About Time is about Tim (Domhnall Gleeson), the son of a wealthy family who, once he’s 21 and about to embark on a life of his own, is informed by his dad (Bill Nighy) that the men in the family possess the unique ability to travel in time.  In order to do so, one has to simply go into a dark and enclosed space, clench their hands into fists, think of the moment they most want to go, and they’ll find themselves there.  Tim naturally reacts skeptically, but when he finds himself reliving the previous night of New Years’ Eve, he gets turned into a believer.  Once Tim is off on his own and sharing a flat in London with a grizzled playwright (Tom Hollander) who seems to be in a state of perpetual cynicism, he shares a literal blind date with an American woman living in the city named Mary (Rachel McAdams), and instantly, a spark is sensed between the two of them.  However, circumstances prevent Tim from getting in touch with Mary again.  Lucky for him, he has a newfound ability, which he decides to use to better his love life by capturing the heart of Mary.  Now, by this point, there are no doubt those of you out there who are thinking, “Well, that’s just squandering such a great ability!”  But I’ve yet to outline the caveats of Tim’s power, and they are thus: only the men in the family have the time-travelling gene, they can only travel backwards in time — not forwards — and only back to various moments in their own lives.  As Tim’s dad states, “We can’t go back and kill Hitler, for example.”  And finally, if you have a child eventually, then travelling back to any moment before they were born will cause a different child to be born, and the original to be lost.  On the bright side, the issue of The Butterfly Effect appears not to affect them.  But as Tim discovers as his life goes on, even with so few rules to his ability, that doesn’t mean he can always avoid unintended consequences.

I make no illusions or excuses concerning the fact that I’m a hopeless romantic at heart, and I know for a fact that’s why I normally respond to Richard Curtis’s work so well, and why I think About Time is charming as hell.  Curtis himself clearly doesn’t try to pretend to be anything else, either, so in a way, we’ve always been kindred spirits.  As a writer/director, he just has something about his style that makes the most tired romantic movie tropes feel fresh, and as a romantic always in search of well-told stories in the genre, I really appreciate that.  All the wit, humor and unabashed sentimentalism that I’ve come to expect from the man is here in spades, along with a level of emotion that helps About Time feel like Richard Curtis’s most accomplished work yet, but I have such an affection for Love Actually, that I’ll ask you to please not hold me to that statement.

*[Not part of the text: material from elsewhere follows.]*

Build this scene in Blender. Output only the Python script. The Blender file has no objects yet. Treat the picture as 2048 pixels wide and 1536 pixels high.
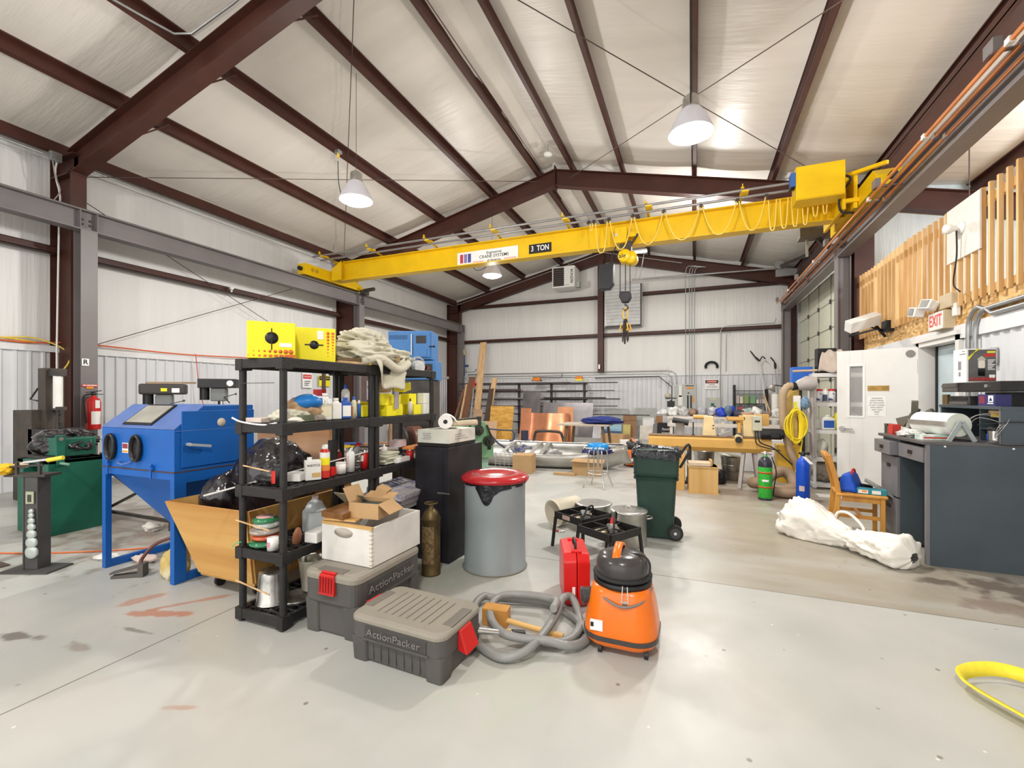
import bpy, bmesh, math, random
from mathutils import Vector, Matrix, noise
PI = math.pi
random.seed(7)
SC = bpy.context.scene
COL = SC.collection

# ---------------------------------------------------------------- camera, world, lamps, exposure
F_PX, HOR, EYE = 895.0, 791.5, 1.45
YAW = math.atan(365 / 895)
cam_d = bpy.data.cameras.new('camera')
cam_d.sensor_width = 36.0
cam_d.lens = F_PX / 2048 * 36.0
cam_d.shift_y = (HOR - 768) / 2048
cam_d.clip_start = 0.05
cam = bpy.data.objects.new('camera', cam_d)
cam.location = (0, 0, EYE)
cam.rotation_euler = (PI / 2, 0, YAW)
COL.objects.link(cam)
SC.camera = cam
vs = SC.view_settings
vs.view_transform = 'Standard'
vs.look = 'None'
vs.exposure = 0.08
vs.gamma = 1.0
vs.use_curve_mapping = False
SC.cycles.max_bounces = 6
SC.cycles.diffuse_bounces = 5
SC.cycles.glossy_bounces = 3
SC.cycles.use_denoising = True
SC.cycles.sample_clamp_indirect = 8.0

w = bpy.data.worlds.new('world')
SC.world = w
w.use_nodes = True
w.node_tree.nodes['Background'].inputs['Color'].default_value = (1.0, 0.985, 0.96, 1)
w.node_tree.nodes['Background'].inputs['Strength'].default_value = 2.5

LAMPS = [(-4.9, 5.56, 4.50), (-0.04, 5.67, 4.53), (-4.95, 10.75, 4.62), (-4.9, -0.6, 4.5), (-0.04, -0.6, 4.5),
         (0.0, 11.2, 5.0)]  # last three assumed along the rows, unseen, lights only to brighten the hall
LAMP_W = 75.0
def lamp_light(x, y, z, watts=LAMP_W, size=0.4):
    d = bpy.data.lights.new('lamp_light', 'AREA')
    d.shape = 'DISK'; d.size = size; d.energy = watts; d.color = (1.0, 0.97, 0.93)
    o = bpy.data.objects.new('lamp_light', d)
    o.location = (x, y, z); COL.objects.link(o)
    d = bpy.data.lights.new('bulb_light', 'POINT'); d.energy = watts * 2.6; d.shadow_soft_size = 0.12; d.color = (1.0, 0.97, 0.93)
    o = bpy.data.objects.new('bulb_light', d); o.location = (x, y, z - 0.12); COL.objects.link(o)
    return o

# ---------------------------------------------------------------- materials (all procedural)
MATS = {}
def mat(name, c, r=0.6, metal=0.0, var=0.08, scale=6.0, bump=0.0, bscale=30.0, c2=None, thr=None, coat=0.0, trans=0.0, stretch=None, spec=0.38, emit=None, alpha=None, vec='Object', detail=4.0):
    if name in MATS: return MATS[name]
    m = bpy.data.materials.new(name); m.use_nodes = True
    nt = m.node_tree; N = nt.nodes; L = nt.links
    b = N['Principled BSDF']
    b.inputs['Roughness'].default_value = r
    b.inputs['Metallic'].default_value = metal
    b.inputs['Specular IOR Level'].default_value = spec
    if coat: b.inputs['Coat Weight'].default_value = coat
    if trans: b.inputs['Transmission Weight'].default_value = trans
    if alpha is not None: b.inputs['Alpha'].default_value = alpha
    if emit:
        b.inputs['Emission Color'].default_value = (*c, 1); b.inputs['Emission Strength'].default_value = emit
    tc = N.new('ShaderNodeTexCoord')
    v = tc.outputs[vec]
    if stretch:
        mp = N.new('ShaderNodeMapping'); mp.inputs['Scale'].default_value = stretch
        L.new(v, mp.inputs['Vector']); v = mp.outputs['Vector']
    nz = N.new('ShaderNodeTexNoise'); nz.inputs['Scale'].default_value = scale; nz.inputs['Detail'].default_value = detail
    L.new(v, nz.inputs['Vector'])
    cr = N.new('ShaderNodeValToRGB')
    if c2 is None: c2 = tuple(max(0, x * (1 - var * 2.2)) for x in c)
    c1 = tuple(min(1, x * (1 + var * 0.6)) for x in c) if thr is None else c
    cr.color_ramp.elements[0].color = (*c2, 1); cr.color_ramp.elements[1].color = (*c1, 1)
    t = thr or (0.25, 0.7)
    cr.color_ramp.elements[0].position = t[0]; cr.color_ramp.elements[1].position = t[1]
    L.new(nz.outputs['Fac'], cr.inputs['Fac']); L.new(cr.outputs['Color'], b.inputs['Base Color'])
    if bump:
        n2 = N.new('ShaderNodeTexNoise'); n2.inputs['Scale'].default_value = bscale; n2.inputs['Detail'].default_value = 3
        L.new(v, n2.inputs['Vector'])
        bp = N.new('ShaderNodeBump'); bp.inputs['Strength'].default_value = bump; bp.inputs['Distance'].default_value = 0.02
        L.new(n2.outputs['Fac'], bp.inputs['Height']); L.new(bp.outputs['Normal'], b.inputs['Normal'])
    MATS[name] = m
    return m
def plain(name, c, r=0.5, metal=0.0, **k): return mat(name, c, r, metal, var=0.03, **k)
def wood(name, c, c2, axis='z', r=0.6, scale=5.0):
    st = {'x': (0.15, 2.5, 2.5), 'y': (2.5, 0.15, 2.5), 'z': (2.5, 2.5, 0.15)}[axis]
    return mat(name, c, r, c2=c2, scale=scale, stretch=st, thr=(0.35, 0.62), detail=6)
STEEL_RED = mat('red_oxide_steel', (0.066, 0.021, 0.014), 0.5, var=0.12, scale=3)
STEEL_GREY = mat('grey_painted_steel', (0.185, 0.165, 0.165), 0.42, var=0.06, scale=2)
GALV = mat('galvanised_steel', (0.42, 0.43, 0.43), 0.38, 0.75, var=0.08, scale=12)
YEL = mat('crane_yellow', (0.82, 0.52, 0.006), 0.33, var=0.05, scale=3)
BLACK = mat('black_plastic', (0.017, 0.016, 0.016), 0.45, var=0.2, scale=12)
BLK = mat('black_paint', (0.014, 0.013, 0.015), 0.4, var=0.25, scale=8)
DKSTEEL = mat('dark_steel', (0.07, 0.062, 0.055), 0.5, 0.4, var=0.2, scale=10)
RUBBER = mat('rubber', (0.018, 0.018, 0.018), 0.7, var=0.1)
CHROME = mat('bright_metal', (0.66, 0.65, 0.63), 0.25, 0.95, var=0.06)
WHITE = mat('white_paint', (0.78, 0.78, 0.76), 0.45, var=0.03)
WPLAS = mat('white_plastic', (0.78, 0.77, 0.73), 0.4, var=0.03)
PAPER = mat('white_paper', (0.82, 0.81, 0.78), 0.8, var=0.02)
RED = mat('red_plastic', (0.55, 0.018, 0.016), 0.35, var=0.06)
CARD = mat('cardboard', (0.46, 0.29, 0.14), 0.85, var=0.06, scale=5)
PLY = wood('plywood', (0.56, 0.34, 0.13), (0.42, 0.22, 0.07), 'x', scale=3.0)
PINE = wood('pine', (0.66, 0.45, 0.24), (0.5, 0.3, 0.13), 'z')
ALU = mat('aluminium', (0.62, 0.6, 0.56), 0.33, 0.85, var=0.1, scale=8)
GLASS = mat('clear_plastic', (0.9, 0.92, 0.92), 0.08, trans=0.85, var=0.01)
INK = plain('black_ink', (0.012, 0.012, 0.012), 0.5)
REDINK = plain('red_ink', (0.6, 0.03, 0.02), 0.5)
WINK = plain('white_ink', (0.85, 0.85, 0.83), 0.5)
BLUEINK = plain('blue_ink', (0.03, 0.06, 0.3), 0.5)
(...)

I don’t know whether to attribute it to the writing or the performances themselves, but the acting here is very sincere.  As the film’s leading man, Domhnall Gleeson may stumble a bit out of the gate, especially since Tim’s infatuation with Mary at first has slightly unsettling stalker-ish undertones, but once he does strike up a real relationship with McAdams’ Mary and said relationship starts to blossom, Gleeson becomes more natural and likable.  The fact that Tim may seem a little too perfect of a boyfriend/mate is made more bearable by the charm that Gleeson develops as the film goes on.  Plus, the script gives the character some good complications to deal with, and Gleeson appropriately embodies that “new-to-this” quality that keeps Tim grounded.  Rachel McAdams is immensely likable as Mary.  Granted, McAdams isn’t exactly a stranger to romantic material, but here, there’s really no denying she has it if you give her good stuff to work with.  And if anything, between movies like The Time Traveler’s Wife, Midnight in Paris and now About Time, we’ve confirmed that McAdams definitely has a type: time travelers.  And then we have Bill Nighy, giving a performance that’s so downright wonderful, you’ll wish you had him as a relative by the time the movie is over.  A movie like About Time doesn’t require complicated characters, just charming ones, and these are certainly that because most importantly, the script really does make you care about them.

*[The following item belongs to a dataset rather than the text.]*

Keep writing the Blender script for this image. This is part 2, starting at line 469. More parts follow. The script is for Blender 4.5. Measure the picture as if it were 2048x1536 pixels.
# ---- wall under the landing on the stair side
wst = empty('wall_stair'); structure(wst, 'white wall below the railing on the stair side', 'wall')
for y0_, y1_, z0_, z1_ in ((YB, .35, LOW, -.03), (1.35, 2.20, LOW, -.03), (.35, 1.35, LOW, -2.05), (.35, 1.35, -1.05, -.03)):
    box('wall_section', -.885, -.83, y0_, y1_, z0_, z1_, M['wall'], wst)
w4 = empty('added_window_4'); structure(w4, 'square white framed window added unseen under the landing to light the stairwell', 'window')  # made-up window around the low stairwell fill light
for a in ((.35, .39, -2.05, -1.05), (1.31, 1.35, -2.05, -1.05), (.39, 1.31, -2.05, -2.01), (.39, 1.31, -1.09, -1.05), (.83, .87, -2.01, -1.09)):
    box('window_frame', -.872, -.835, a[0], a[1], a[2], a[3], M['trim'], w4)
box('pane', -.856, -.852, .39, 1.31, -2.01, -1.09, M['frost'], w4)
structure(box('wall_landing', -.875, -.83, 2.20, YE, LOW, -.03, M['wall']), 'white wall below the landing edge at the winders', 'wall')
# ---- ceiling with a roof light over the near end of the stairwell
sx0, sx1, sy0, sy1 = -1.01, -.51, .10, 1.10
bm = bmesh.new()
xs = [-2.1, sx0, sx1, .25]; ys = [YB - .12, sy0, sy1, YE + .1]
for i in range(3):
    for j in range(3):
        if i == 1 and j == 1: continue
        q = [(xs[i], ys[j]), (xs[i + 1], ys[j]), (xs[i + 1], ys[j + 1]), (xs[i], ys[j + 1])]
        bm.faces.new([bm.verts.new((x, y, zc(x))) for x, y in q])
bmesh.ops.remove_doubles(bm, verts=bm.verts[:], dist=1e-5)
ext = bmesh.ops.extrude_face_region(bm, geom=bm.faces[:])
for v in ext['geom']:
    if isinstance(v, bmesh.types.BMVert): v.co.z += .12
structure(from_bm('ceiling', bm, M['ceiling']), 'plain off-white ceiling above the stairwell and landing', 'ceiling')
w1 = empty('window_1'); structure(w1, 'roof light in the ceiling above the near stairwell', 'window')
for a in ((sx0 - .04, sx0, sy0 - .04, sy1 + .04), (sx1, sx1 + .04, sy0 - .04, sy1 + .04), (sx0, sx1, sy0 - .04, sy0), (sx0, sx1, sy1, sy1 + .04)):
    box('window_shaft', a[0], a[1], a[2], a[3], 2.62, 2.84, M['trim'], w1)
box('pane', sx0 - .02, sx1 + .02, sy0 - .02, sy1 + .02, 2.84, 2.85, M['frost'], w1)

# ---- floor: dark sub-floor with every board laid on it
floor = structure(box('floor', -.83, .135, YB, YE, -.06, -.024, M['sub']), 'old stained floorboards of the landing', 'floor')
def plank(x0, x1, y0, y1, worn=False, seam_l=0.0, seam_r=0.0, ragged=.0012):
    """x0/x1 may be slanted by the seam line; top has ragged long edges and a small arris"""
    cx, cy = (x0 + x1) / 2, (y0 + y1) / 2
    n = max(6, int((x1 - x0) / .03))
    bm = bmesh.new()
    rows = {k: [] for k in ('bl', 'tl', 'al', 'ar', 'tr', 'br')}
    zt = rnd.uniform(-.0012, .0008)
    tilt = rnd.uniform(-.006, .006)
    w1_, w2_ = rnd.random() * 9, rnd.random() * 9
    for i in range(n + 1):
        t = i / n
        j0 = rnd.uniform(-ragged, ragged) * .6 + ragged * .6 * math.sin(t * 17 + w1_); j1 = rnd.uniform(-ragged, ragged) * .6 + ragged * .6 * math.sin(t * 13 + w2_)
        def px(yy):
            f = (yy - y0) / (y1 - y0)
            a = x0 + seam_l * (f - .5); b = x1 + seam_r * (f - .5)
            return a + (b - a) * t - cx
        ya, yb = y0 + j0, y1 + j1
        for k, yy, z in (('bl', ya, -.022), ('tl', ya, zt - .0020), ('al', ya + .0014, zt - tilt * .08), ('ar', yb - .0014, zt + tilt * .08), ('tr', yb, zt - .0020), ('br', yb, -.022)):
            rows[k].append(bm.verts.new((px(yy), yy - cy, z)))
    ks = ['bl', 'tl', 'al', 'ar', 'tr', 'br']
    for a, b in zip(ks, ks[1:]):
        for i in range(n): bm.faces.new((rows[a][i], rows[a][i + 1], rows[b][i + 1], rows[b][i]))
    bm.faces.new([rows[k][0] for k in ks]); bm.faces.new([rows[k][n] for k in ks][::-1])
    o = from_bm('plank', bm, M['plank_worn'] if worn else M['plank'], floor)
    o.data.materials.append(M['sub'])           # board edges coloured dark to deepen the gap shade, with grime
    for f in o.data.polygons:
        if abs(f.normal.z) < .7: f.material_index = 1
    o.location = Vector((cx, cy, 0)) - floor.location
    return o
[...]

This is perhaps Richard Curtis at his most sincere and sentimental, and if you’ve enjoyed any of his work up until now, odds are you’ll enjoy About Time.  I really like what he does with the time travel aspect of the story.  He keeps things as simple as he can, obviously trying to avoid the typical kinds of brain-boiling questions that come with the idea of time travel.  However, upon reflecting on the movie, there are a few questions to be raised from the way the story plays out in certain scenes.  Not only that, but it seems like there are also a few occasions where the movie sort of contradicts its own rules.  It just goes to show that even when you think you’ve simplified the problem, you really haven’t.

But the focus here isn’t on the time travel aspect, it’s on the people, and that’s where About Time succeeds, and that’s why the film is worth your time.

***1/2 /****

Comments
  1. CMrok93 says:

    Good review Michael. It’s definitely a sentimental piece of rom-dram, but it pulled too many punches for me to go along with.

  2. Nice review. I just recently wrote a blog about ‘Pirate Radio’ clapping for Richard Curtis. I better watch this one!

    • moviebuff801 says:

      If you enjoy Richard Curtis, you should like this. I haven’t seen Pirate Radio since it was in theaters. Maybe I should check it out again.